Repeat the material verbatim. Images are excluded from the copy.

Begin Data extract

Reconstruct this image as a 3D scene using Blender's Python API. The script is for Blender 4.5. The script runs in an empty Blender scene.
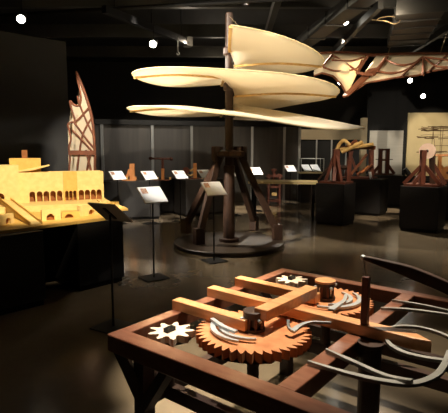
import bpy, bmesh, math, random
from mathutils import Vector, Matrix
random.seed(4)
sc = bpy.context.scene
COL = sc.collection
PI = math.pi
# ------------------------------------------------------------------ camera
F, HZ, EYE = 465.0, 150.0, 1.62
TH = math.atan((206.5 - HZ) / F)
FW = Vector((0, math.cos(TH), -math.sin(TH)))
UP = Vector((0, math.sin(TH), math.cos(TH)))
O = Vector((0, 0, EYE))
def ray(px, py): return FW + Vector(((px - 224) / F, 0, 0)) + UP * ((206.5 - py) / F)
def P(px, py, z=0.0):
    r = ray(px, py); return O + r * ((z - EYE) / r.z)
def D(px, py, d):
    r = ray(px, py); return O + r * (d / r.y)
cam_d = bpy.data.cameras.new('camera'); cam = bpy.data.objects.new('camera', cam_d); COL.objects.link(cam)
cam.location = O; cam.rotation_euler = (PI / 2 - TH, 0, 0)
cam_d.sensor_fit = 'HORIZONTAL'; cam_d.sensor_width = 36; cam_d.lens = F / 448 * 36; cam_d.clip_start = .05
sc.camera = cam
# ------------------------------------------------------------------ materials
def lin(c): return tuple((v / 255 / 12.92 if v / 255 <= .04045 else ((v / 255 + .055) / 1.055) ** 2.4) for v in c) + (1,)
def new_mat(name):
    m = bpy.data.materials.new(name); m.use_nodes = True
    nt = m.node_tree; return m, nt, nt.nodes['Principled BSDF']
def noise_mat(name, c1, c2, scale=(6, 6, 6), rough=.6, metal=0, bump=.0, detail=4, ns=1.0, spec=.4, coat=0):
    m, nt, b = new_mat(name)
    tc = nt.nodes.new('ShaderNodeTexCoord'); mp = nt.nodes.new('ShaderNodeMapping'); mp.inputs['Scale'].default_value = scale
    n = nt.nodes.new('ShaderNodeTexNoise'); n.inputs['Scale'].default_value = ns; n.inputs['Detail'].default_value = detail
    r = nt.nodes.new('ShaderNodeValToRGB'); r.color_ramp.elements[0].color = lin(c1); r.color_ramp.elements[1].color = lin(c2)
    r.color_ramp.elements[0].position = .3; r.color_ramp.elements[1].position = .7
    L = nt.links.new
    L(tc.outputs['Object'], mp.inputs['Vector']); L(mp.outputs[0], n.inputs['Vector']); L(n.outputs['Fac'], r.inputs[0]); L(r.outputs[0], b.inputs['Base Color'])
    b.inputs['Coat Weight'].default_value = coat; b.inputs['Coat Roughness'].default_value = .14
    b.inputs['Roughness'].default_value = rough; b.inputs['Metallic'].default_value = metal; b.inputs['Specular IOR Level'].default_value = spec
    if bump:
        bp = nt.nodes.new('ShaderNodeBump'); bp.inputs['Strength'].default_value = bump; bp.inputs['Distance'].default_value = .01
        L(n.outputs['Fac'], bp.inputs['Height']); L(bp.outputs[0], b.inputs['Normal'])
    return m
def cloth_mat(name, c1, c2, trans=.45, scale=3):
    m, nt, b = new_mat(name); L = nt.links.new
    tc = nt.nodes.new('ShaderNodeTexCoord'); n = nt.nodes.new('ShaderNodeTexNoise'); n.inputs['Scale'].default_value = scale; n.inputs['Detail'].default_value = 6
    r = nt.nodes.new('ShaderNodeValToRGB'); r.color_ramp.elements[0].color = lin(c1); r.color_ramp.elements[1].color = lin(c2)
    L(tc.outputs['Object'], n.inputs['Vector']); L(n.outputs['Fac'], r.inputs[0]); L(r.outputs[0], b.inputs['Base Color'])
    b.inputs['Roughness'].default_value = .85; b.inputs['Specular IOR Level'].default_value = .1
    t = nt.nodes.new('ShaderNodeBsdfTranslucent'); L(r.outputs[0], t.inputs['Color'])
    mx = nt.nodes.new('ShaderNodeMixShader'); mx.inputs[0].default_value = trans
    L(b.outputs[0], mx.inputs[1]); L(t.outputs[0], mx.inputs[2]); L(mx.outputs[0], nt.nodes['Material Output'].inputs['Surface'])
    return m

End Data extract

## Solution below
Reconstruct this image as a 3D scene using Blender's Python API. The script is for Blender 4.5. The script runs in an empty Blender scene.
import bpy, bmesh, math, random
from mathutils import Vector, Matrix
random.seed(4)
sc = bpy.context.scene
COL = sc.collection
PI = math.pi
# ------------------------------------------------------------------ camera
F, HZ, EYE = 465.0, 150.0, 1.62
TH = math.atan((206.5 - HZ) / F)
FW = Vector((0, math.cos(TH), -math.sin(TH)))
UP = Vector((0, math.sin(TH), math.cos(TH)))
O = Vector((0, 0, EYE))
def ray(px, py): return FW + Vector(((px - 224) / F, 0, 0)) + UP * ((206.5 - py) / F)
def P(px, py, z=0.0):
    r = ray(px, py); return O + r * ((z - EYE) / r.z)
def D(px, py, d):
    r = ray(px, py); return O + r * (d / r.y)
cam_d = bpy.data.cameras.new('camera'); cam = bpy.data.objects.new('camera', cam_d); COL.objects.link(cam)
cam.location = O; cam.rotation_euler = (PI / 2 - TH, 0, 0)
cam_d.sensor_fit = 'HORIZONTAL'; cam_d.sensor_width = 36; cam_d.lens = F / 448 * 36; cam_d.clip_start = .05
sc.camera = cam
# ------------------------------------------------------------------ materials
def lin(c): return tuple((v / 255 / 12.92 if v / 255 <= .04045 else ((v / 255 + .055) / 1.055) ** 2.4) for v in c) + (1,)
def new_mat(name):
    m = bpy.data.materials.new(name); m.use_nodes = True
    nt = m.node_tree; return m, nt, nt.nodes['Principled BSDF']
def noise_mat(name, c1, c2, scale=(6, 6, 6), rough=.6, metal=0, bump=.0, detail=4, ns=1.0, spec=.4, coat=0):
    m, nt, b = new_mat(name)
    tc = nt.nodes.new('ShaderNodeTexCoord'); mp = nt.nodes.new('ShaderNodeMapping'); mp.inputs['Scale'].default_value = scale
    n = nt.nodes.new('ShaderNodeTexNoise'); n.inputs['Scale'].default_value = ns; n.inputs['Detail'].default_value = detail
    r = nt.nodes.new('ShaderNodeValToRGB'); r.color_ramp.elements[0].color = lin(c1); r.color_ramp.elements[1].color = lin(c2)
    r.color_ramp.elements[0].position = .3; r.color_ramp.elements[1].position = .7
    L = nt.links.new
    L(tc.outputs['Object'], mp.inputs['Vector']); L(mp.outputs[0], n.inputs['Vector']); L(n.outputs['Fac'], r.inputs[0]); L(r.outputs[0], b.inputs['Base Color'])
    b.inputs['Coat Weight'].default_value = coat; b.inputs['Coat Roughness'].default_value = .14
    b.inputs['Roughness'].default_value = rough; b.inputs['Metallic'].default_value = metal; b.inputs['Specular IOR Level'].default_value = spec
    if bump:
        bp = nt.nodes.new('ShaderNodeBump'); bp.inputs['Strength'].default_value = bump; bp.inputs['Distance'].default_value = .01
        L(n.outputs['Fac'], bp.inputs['Height']); L(bp.outputs[0], b.inputs['Normal'])
    return m
def cloth_mat(name, c1, c2, trans=.45, scale=3):
    m, nt, b = new_mat(name); L = nt.links.new
    tc = nt.nodes.new('ShaderNodeTexCoord'); n = nt.nodes.new('ShaderNodeTexNoise'); n.inputs['Scale'].default_value = scale; n.inputs['Detail'].default_value = 6
    r = nt.nodes.new('ShaderNodeValToRGB'); r.color_ramp.elements[0].color = lin(c1); r.color_ramp.elements[1].color = lin(c2)
    L(tc.outputs['Object'], n.inputs['Vector']); L(n.outputs['Fac'], r.inputs[0]); L(r.outputs[0], b.inputs['Base Color'])
    b.inputs['Roughness'].default_value = .85; b.inputs['Specular IOR Level'].default_value = .1
    t = nt.nodes.new('ShaderNodeBsdfTranslucent'); L(r.outputs[0], t.inputs['Color'])
    mx = nt.nodes.new('ShaderNodeMixShader'); mx.inputs[0].default_value = trans
    L(b.outputs[0], mx.inputs[1]); L(t.outputs[0], mx.inputs[2]); L(mx.outputs[0], nt.nodes['Material Output'].inputs['Surface'])
    return m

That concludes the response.